Times article 121 Feb 2025 08:45
Telling porkies on your CV typically gets you the job of chancellor of the exchequer. So, maybe, Arvind Balan has grounds to feel a bit hard done by.
In his case he was out the door at John Wood Group with “immediate effect”, losing his job as chief financial officer. And all because of the “honest oversight”, as he put it, in describing his “professional qualification as a chartered accountant instead of certified practicing accountant”: a lower class of number-cruncher in the view of some beancounters.
Still, you don’t have to be any sort of accountant to spot that something here doesn’t quite add up. True, fabricating your CV always raises questions about personal integrity. Yet, when you put Balan’s exit in the context of the financial mess Wood is in, the way the news was squirrelled out after the market closed on Wednesday night, the fact that the shares had already fallen 17 per cent to 24¼p before it was announced and the company’s complete refusal to discuss what’s gone on, one obvious question springs to mind: what exactly is the back story here?
Over the past two years few UK-listed companies have goofed up quite so spectacularly as Wood. Over that time, the Aberdeen-based consulting engineering group has let two putative cash bids slip through its fingers at the point of due diligence: first Apollo’s £1.66 billion tilt at 240p, then Sidara’s at 230p.
Then, having repeatedly promised to deliver “significant” free cashflow, it has come up with the opposite, culminating in this month’s shocker that the cash burn will be continuing until 2026. On top, an accounting review by Deloitte has identified the need to “strengthen significantly” the group’s “financial culture, governance and controls”.
Worse, a company that’s seen its market value drain away to a mere £180 million, on shares up 6 per cent yesterday to 25.8p, is running average net debt of $1.1 billion — all of which must be refinanced by October next year. Indeed, given all that, it’s a miracle that the chairman Roy Franklin, the chief executive Ken Gilmartin and Nigel Mills, the senior independent director, haven’t beaten Balan out the door.

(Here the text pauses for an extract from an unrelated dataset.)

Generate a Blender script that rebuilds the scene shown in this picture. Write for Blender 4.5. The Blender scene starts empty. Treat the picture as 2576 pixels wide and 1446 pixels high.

Balan joined in only April last year, with one of his first acts totting up $983 million of half-year losses, mainly due to lopping $815 million off goodwill after Wood got out of large-scale projects. Not being a chartered accountant proved no bar to that bit of maths, or him holding down previous jobs as finance chief of Rolls-Royce’s aerospace wing or in senior roles at Shell. Rolls was aware of his real qualifications, so begging the question of how Wood’s headhunter Odgers Berndtson or its nominations committee, chaired by Franklin, somehow weren’t.